You know how when rape victims speak up, they are congratulated for “breaking the silence?” That they are often told by loving friends how “brave” they are?

That’s how deeply embedded this is. It takes an act of bravery to say “I was raped.” It takes an act of immense courage to say “I was forced.” It takes enormous strength of will to say “what happened to me wasn’t right.” And in case this point isn’t obvious to you, that is the harm that culture can do. Saying that you were raped shouldn’t be a source of humiliation or shame, any more than saying that your car was burglarized or your home was set on fire. Describing an assault shouldn’t be an act of bravery. It is, though, particularly when you consider how it is almost always met with skepticism and disbelief.

But that’s the funny thing about learned behaviors. When you live in a culture where a talkative woman can be dragged through town by the jaw from a metal harness, it stands to reason that it doesn’t seem particularly important to listen to whatever it is that she said in the first place. And if you try to make the argument that times have changed and we human have evolved, I beg you to remember that there are fifty-five women who have accused Bill Cosby of sexual assault, and people still wonder if they’re telling the truth.

Ladies are quiet. Ladies survive. They survive even when they speak up and are not believed, when they are Ivana Trump, who published in her fucking book in 1993 that she was brutally raped as Donald Trump pulled out her hair and forced his penis inside her. (His lawyers later cooly stated that this was absurd, because obviously, “you cannot rape your spouse.”)

Ladies learn to speak softly. Ladies learn to be Arianne Zucker, the woman in the now-infamous Trump Tapes, who flirted with Donald Trump and Billy Bush because she could not refuse to hug both men when asked. Who answered the question of which man she would rather sleep with by responding “both,” who laughed and charmed and stroked their egos, because that is the way that we survive. 

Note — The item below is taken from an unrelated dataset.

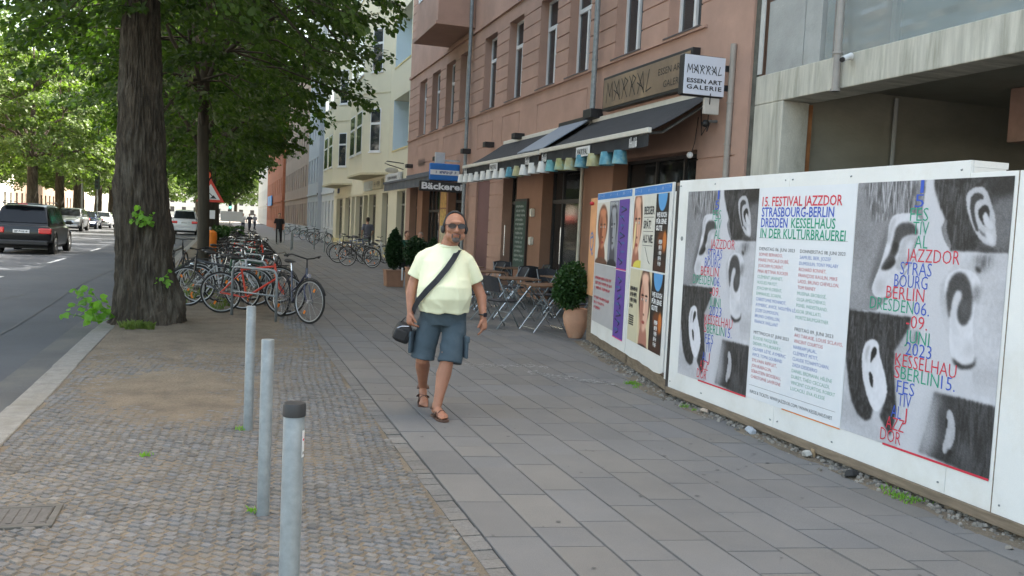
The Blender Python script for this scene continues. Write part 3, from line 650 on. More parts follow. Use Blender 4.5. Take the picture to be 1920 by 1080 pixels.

And I no longer have the energy to tell you that sexism is real, and not just a myth perpetuated by angry feminists. I no longer have the energy to gently persuade you that Hillary Clinton is held to a much higher standard because she is a woman. I no longer have the energy to reply to your Facebook comments that “all men speak like this sometimes,” and I no longer want to remind you that it is Hillary Clinton, and not her husband, who is running for office. I no longer want to hear you tell me that you are shocked by the recent behavior of Donald Trump, when it has been evident for years that he is horrible to immigrants and Mexicans and women and the disabled and black people and literally anyone who is not a straight, white, wealthy man. Because immigrants and Mexicans and women and disabled people and black people and all kinds of people have been telling you this, for years. You just didn’t listen.

And that’s the thing about culture. When you’re in it, you can’t see it for what it is.

In a few hours, I’m going to watch a qualified woman shake the hand of a bigoted rapist on national television, before the eyes of the world. And she will smile, because that is the way that we survive.